Exhibit 5.1
Graubard Miller
405 Lexington Avenue
New York, New York 10174-1901
September 10, 2009
Cullen Agricultural Holding Corp.
22 Barnett Shoals Road
Watkinsville, Georgia 30677
Dear Sirs:
Reference is made to the Registration Statement on Form S-4 (“Registration Statement”) filed by Cullen Agricultural Holding Corp. (“Company”), a Delaware corporation, under the Securities Act of 1933, as amended (“Act”), covering up to (A) 69,000,000 shares of the Company’s common stock, par value $.0001 per share (“Common Stock”), to be issued to the holders of common stock of Triplecrown Acquisition Corp. (“Triplecrown”), (B) 74,000,000 warrants (“Warrants”) to purchase 74,000,000 shares of the Company’s Common Stock to be issued to the holders of warrants of Triplecrown, (C) 74,000,000 shares of the Company’s Common Stock (“Warrant Shares”) underlying the Warrants to be issued to the holders of warrants of Triplecrown and (D) 455,000 shares of the Company’s Common Stock to be issued to certain consultants of Triplecrown. All of the securities of the Company being registered will be issued by the Company upon consummation of the merger of the Company and Triplecrown (referred to herein as the “Merger”) as described in the Registration Statement.

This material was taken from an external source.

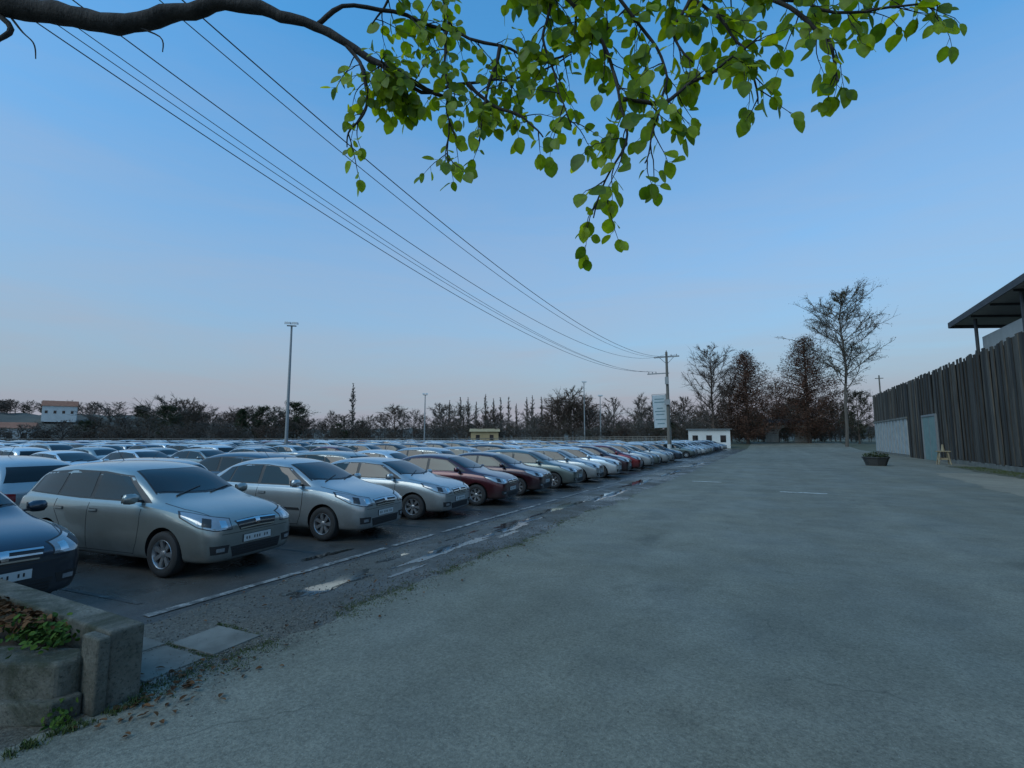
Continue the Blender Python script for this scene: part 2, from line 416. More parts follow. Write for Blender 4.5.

We have examined such documents and considered such legal matters as we have deemed necessary and relevant as the basis for the opinions set forth below. With respect to such examination, we have assumed the genuineness of all signatures, the authenticity of all documents submitted to us as originals, the conformity to original documents of all documents submitted to us as reproduced or certified copies, and the authenticity of the originals of those latter documents. As to questions of fact material to this opinion, we have, to the extent deemed appropriate, relied upon certain representations of certain officers and employees of the Company.

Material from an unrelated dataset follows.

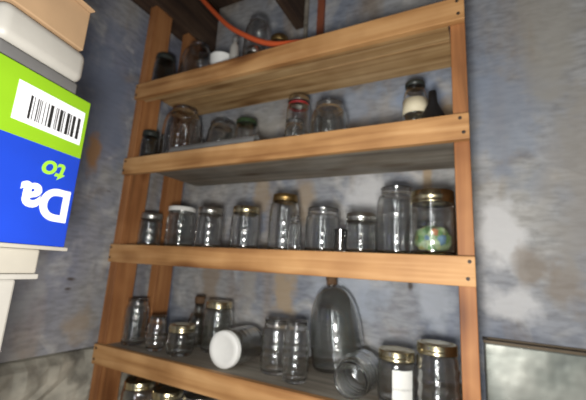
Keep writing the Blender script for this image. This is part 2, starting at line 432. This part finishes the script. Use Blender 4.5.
# leaning bottle and black funnel at the right
t = thing('bottle', 'clear bottle with a dark cap and cream label at the right of the second shelf', 'bottle', (-.142, .150, zB))
prof = jar_profile(.190, .034, .025, .03, (), .022)
link('glass_body', lathe(prof, 36), M['glass'], t, smooth=True)
link('cap', lathe([(0, .1905), (.0268, .1905), (.0268, .180), (.0285, .180), (.0285, .194), (.026, .196), (0, .196)], 28), M['dark_lid'], t, smooth=True)
link('label', lathe([(.0349, .090), (.0357, .090), (.0357, .136), (.0349, .136)], 36, closed=True), M['cream'], t, smooth=True)
bm = lathe([(.046, 0), (.048, .002), (.047, .006), (.043, .008), (.012, .074), (.0095, .108), (.0075, .108), (.0098, .073), (.0405, .008)], 36, closed=True)
tag(link('funnel', bm, M['black'], None, smooth=True, loc=(-.086, .055, zB), rot=(0, 0, 0)), 'black plastic funnel standing mouth down by the right post', 'funnel')

# third shelf
jar('glass_jar', 'small zinc-lidded jar at the left end of the third shelf', (-1.100, .07, zC), .129, .041, .035, .018, lid='silver', mat='glass_grey', beads=(.5,), group=gC)
jar('glass_jar', 'jar with a flat white lid near the left of the third shelf', (-.965, .09, zC), .152, .050, .046, .018, lid='white', lidkind='one', mat='glass_grey', beads=(.3, .75), group=gC)
jar('glass_jar', 'grey zinc-lidded jar right of the white-lidded jar', (-.820, .08, zC), .145, .045, .038, .02, lid='silver', mat='glass', beads=(.85,), group=gC)
jar('glass_jar', 'gold-lidded jar fourth from the left on the third shelf', (-.675, .09, zC), .146, .047, .041, .018, lid='gold', mat='glass', beads=(.6,), group=gC)
jar('glass_jar', 'tall jar with a worn brass lid mid third shelf', (-.535, .10, zC), .184, .047, .036, .03, lid='brass', mat='glass', beads=(.7,), group=gC)
jar('glass_bottle', 'small square clear bottle between the brass-lidded jar and an open jar', (-.468, .045, zC), .108, .017, .011, .015, mat='glass', square=.5, cat='bottle')
jar('glass_jar', 'wide open clear jar right of the small square bottle', (-.402, .10, zC), .136, .051, .046, .014, mat='glass', group=gC)
bm = lathe([(0, .006), (.010, .002), (.0155, 0), (.0165, .004), (.0185, .066), (.0190, .068), (.0168, .068), (.0150, .012), (0, .011)], 28)
tag(link('shot_glass', bm, M['glass'], None, smooth=True, loc=(-.328, .05, zC)), 'tiny clear glass in front, between two jars mid third shelf', 'glass')
jar('glass_jar', 'short silver-lidded jar left of the tall open jar', (-.278, .075, zC), .114, .041, .037, .014, lid='silver', mat='glass', beads=(.4,), group=gC)
jar('glass_jar', 'tallest clear open jar on the third shelf', (-.190, .118, zC), .192, .054, .042, .03, mat='glass', beads=(.35, .8), group=gC)
t = jar('glass_jar', 'low jar of dark contents with green lid behind the tall open jar', (-.128, .185, zC), .108, .035, .031, .012, lid='green_lid', lidkind='one', mat='glass', group=gC)
link('contents', lathe([(0, .0102), (.028, .0105), (.031, .016), (.031, .058), (.02, .064), (0, .066)], 28), M['contents_brown'], t, smooth=True)
BIG = (-.093, .062, zC)
jar('glass_jar', 'big jar with broad gold lid by the right post, third shelf', BIG, .164, .0525, .048, .016, lid='gold', mat='glass', beads=(), group=gC, band=.029)
bm = bmesh.new(); bmesh.ops.create_icosphere(bm, subdivisions=4, radius=1)
for v in bm.verts:
    n = v.co.normalized(); k = 1 + .16 * noise.noise(n * 2.4) + .05 * noise.noise(n * 7)
    q = max(abs(n.x), abs(n.y), abs(n.z)) ** -.35
    v.co = Vector((n.x * .039 * k * q, n.y * .038 * k * q, n.z * .033 * k * q))
bz = min(v.co.z for v in bm.verts)
rm = max(math.hypot(v.co.x, v.co.y) for v in bm.verts)
for v in bm.verts: v.co.x *= .0475 / rm; v.co.y *= .0475 / rm; v.co.z -= bz
tag(link('printed_packet', bm, M['packet'], None, smooth=True, loc=(BIG[0], BIG[1], zC + .0095)), 'crumpled green multicoloured packet inside the big gold-lidded jar', 'packet')

# fourth shelf
jar('glass_jar', 'tall open jar at the left end of the fourth shelf', (-1.108, .07, zD), .158, .041, .034, .025, mat='glass_grey', beads=(.8,), group=gD)
jar('glass_jar', 'slim ribbed open jar second from the left, fourth shelf', (-.985, .06, zD), .112, .031, .027, .012, mat='glass', beads=(.2, .45, .7, .92), group=gD)
jar('glass_jar', 'low gold-lidded jar near the left of the fourth shelf', (-.885, .075, zD), .095, .044, .039, .014, lid='gold', mat='glass_grey', group=gD)
t = thing('bottle', 'brown-stoppered dark bottle behind low gold-lidded jar', 'bottle', (-.930, .20, zD))
link('glass_body', lathe(jar_profile(.150, .036, .016, .05, (), .03), 36), M['glass_dark'], t, smooth=True)
link('stopper', lathe([(0, .140), (.0115, .140), (.0125, .150), (.019, .152), (.020, .172), (.017, .176), (0, .176)], 28), M['cork'], t, smooth=True)
jar('glass_jar', 'gold-lidded jar standing behind the fallen white-lidded jar', (-.825, .185, zD), .170, .052, .043, .02, lid='gold', mat='glass_grey', beads=(.7,), group=gD)
jar('glass_jar', 'jar on its side with its white lid facing out', (-.703, .020, zD + .0515), .150, .053, .049, .02, lid='white', lidkind='one', mat='glass_grey', group=gD, rot=(PI / 2, 0, 0)).location = (-.668, .172, zD + .0555)
jar('glass_jar', 'upright ribbed clear jar left of a taller bottle, fourth shelf', (-.535, .10, zD), .150, .043, .037, .016, mat='glass', beads=(.2, .4, .6, .8, .95), group=gD)
jar('glass_jar', 'narrow ribbed clear jar against the big domed bottle', (-.452, .065, zD), .158, .035, .030, .016, mat='glass', beads=(.15, .32, .5, .68, .85, .96), group=gD)
t = thing('bottle', 'big dome-shouldered clear bottle with small brown cap, fourth shelf', 'bottle', (-.380, .225, zD + .0105), None, (0, -.13, 0))
link('glass_body', lathe(jar_profile(.262, .080, .014, .135, (.6,), .022), 48), M['glass_grey'], t, smooth=True)
link('cap', lathe([(0, .2625), (.0155, .2625), (.0155, .248), (.0172, .248), (.0172, .272), (.015, .274), (0, .274)], 28), M['cork'], t, smooth=True)
jar('glass_jar', 'open jar lying on its side before the big domed bottle', (-.276, .140, zD + .0505), .140, .047, .040, .02, mat='glass_grey', group=gD, beads=(.5,), rot=(PI / 2, 0, 0))
t = jar('glass_jar', 'gold-lidded jar with a white paper label, fourth shelf', (-.183, .08, zD), .121, .045, .040, .014, lid='gold', mat='glass', group=gD)
bm = bmesh.new(); r1, r2 = .0457, .0461; n = 12; rows = []
for k in range(n + 1):
    a = math.radians(-92 + 62 * k / n)
    rows.append([bm.verts.new((r * math.cos(a), r * math.sin(a), z)) for r, z in ((r1, .018), (r2, .018), (r2, .082), (r1, .082))])
for a, b in zip(rows[:-1], rows[1:]):
    for i in range(4): bm.faces.new((a[i], b[i], b[(i + 1) % 4], a[(i + 1) % 4]))
bm.faces.new(rows[0]); bm.faces.new(rows[-1])
link('paper_label', bm, M['paper'], t)
jar('glass_jar', 'taller gold-lidded jar beside the right post, fourth shelf', (-.090, .075, zD), .150, .046, .041, .018, lid='gold', mat='glass', beads=(.3, .6, .85), group=gD)
# bottom shelf: only the tops show
jar('glass_jar', 'leftmost gold-lidded jar under the fourth shelf', (-1.060, .085, zE), .222, .056, .047, .025, lid='gold', mat='glass', group=gE)
jar('glass_jar', 'second gold-lidded jar from the left under the fourth shelf', (-.930, .090, zE), .216, .055, .046, .025, lid='gold', mat='glass', group=gE)
jar('glass_jar', 'pale zinc-lidded jar at the bottom edge, under the fourth shelf', (-.800, .10, zE), .222, .056, .047, .025, lid='silver', mat='glass', group=gE)

# ------------------------------------------------------------------ orange cord
pts = [(-1.20, .11, 1.297), (-1.10, .105, 1.19), (-1.007, .10, 1.082), (-.905, .085, .965), (-.814, .07, .869), (-.72, .06, .795), (-.643, .05, .743), (-.575, .038, .708), (-.517, .03, .690), (-.45, .028, .676), (-.40, .035, .6645), (-.33, .06, .6595), (-.25, .09, .6595), (-.20, .12, .6595)]
tag(link('extension_cord', tube(catmull(pts, 10), .0095, 14), M['cord'], None, smooth=True), 'thick orange cord looping down from the ceiling onto the top shelf', 'cord')

# ------------------------------------------------------------------ galvanised bin right of the shelf
t = thing('metal_bin', 'galvanised sheet metal bin standing against the wall right of shelf', 'bin', (.33, .33, FLOOR))
bm = box(-.316, .316, -.032, .032, 0, 1.122)
link('body', bm, M['steel'], t, bevel=.004)
bm = bmesh.new()
add_box(bm, -.318, .318, -.036, -.024, 1.122, 1.129); add_box(bm, -.318, .318, .024, .036, 1.122, 1.129)
add_box(bm, -.318, -.306, -.024, .024, 1.122, 1.129); add_box(bm, .306, .318, -.024, .024, 1.122, 1.129)
link('rim', bm, M['rim'], t)

# ------------------------------------------------------------------ things stacked at the left
ang = math.radians(11)
FC = Vector((-0.5940, -0.520, -0.0262))                         # bottom far corner of the printed face
e1 = Vector((math.sin(ang), -math.cos(ang), 0)); nrm = Vector((math.cos(ang), math.sin(ang), 0))
rotz = math.atan2(e1.y, e1.x)                              # local X runs along the face, local Y = outward
BH, BW, BD = .250, .150, .070
def face_pt(t, z, off=0.0): return Vector((t, off, z))
# side stand
st = thing('shelf_stand', 'cream painted post and small shelf carrying the blue and green box', 'stand', (FC.x, FC.y, FLOOR), None, (0, 0, rotz))
zt = FC.z - FLOOR
link('shelf_top', box(-.004, .24, -.16, .004, zt - .006, zt), M['shelf_paint'], st, bevel=.0015)
link('bracket', box(.030, .16, -.085, -.010, zt - .042, zt - .006), M['shelf_paint'], st, bevel=.003)
link('bracket_rim', box(.028, .164, -.088, -.006, zt - .050, zt - .042), M['white_plastic'], st, bevel=.002)
link('post', box(.052, .12, -.08, -.016, 0, zt - .050), M['white_plastic'], st, bevel=.004)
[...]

In connection with the opinions expressed below, we have assumed that, at and prior to the time of the issuance and delivery of any securities by the Company pursuant to the Registration Statement, (i) the Registration Statement has been declared effective and no stop order suspending the effectiveness of the Registration Statement has been issued and no proceedings with respect thereto have been commenced or threatened, (ii) all relevant corporate actions heretofore taken by the Company remain in full force and effect, (iii) the Merger described above has been approved, and (iv) there has not occurred any change in law materially adversely affecting the power of the Company to issue and deliver the securities or the validity of such securities.
Based upon the foregoing, we are of the opinion that:
1. The shares of Common Stock and Warrants to be issued to the holders of common stock and warrants of Triplecrown in connection with the Merger, when issued in accordance with and in the manner described in the Registration Statement and the merger agreement governing the Merger, will be duly authorized, validly issued, fully paid and non assessable.
2. The Warrant Shares to be issued by the Company upon exercise of the Warrants have been duly authorized and, when issued in accordance with and in the manner described in the Registration Statement and the merger agreement governing the Merger and the Warrants, and upon receipt of payment of the exercise price thereof in accordance with the terms of the Warrants, will be legally issued, fully paid and nonassessable.
3. The Warrants, whether or not the amendments to the Warrant Agreement governing the warrants of Triplecrown described in the Registration Statement are approved, constitute legal, valid and binding obligations of the Company, enforceable against it in accordance with their terms, except (i) as limited by applicable bankruptcy, insolvency, reorganization, moratorium, and other laws of general application affecting enforcement of creditors’ rights generally and (ii) as limited by laws relating to the availability of specific performance, injunctive relief, or other equitable remedies.
We are opining solely on (i) New York contract laws with respect to the Warrants and (ii) all applicable statutory provisions of Delaware corporate law, including the rules and regulations underlying those provisions, all applicable provisions of the Delaware Constitution and all applicable judicial and regulatory determinations. We hereby consent to the use of this opinion as an exhibit to the Registration Statement, to the use of our name as your counsel and to all references made to us in the Registration Statement and in the Prospectus forming a part thereof. In giving this consent, we do not hereby admit that we are in the category of persons whose consent is required under Section 7 of the Act, or the rules and regulations promulgated thereunder.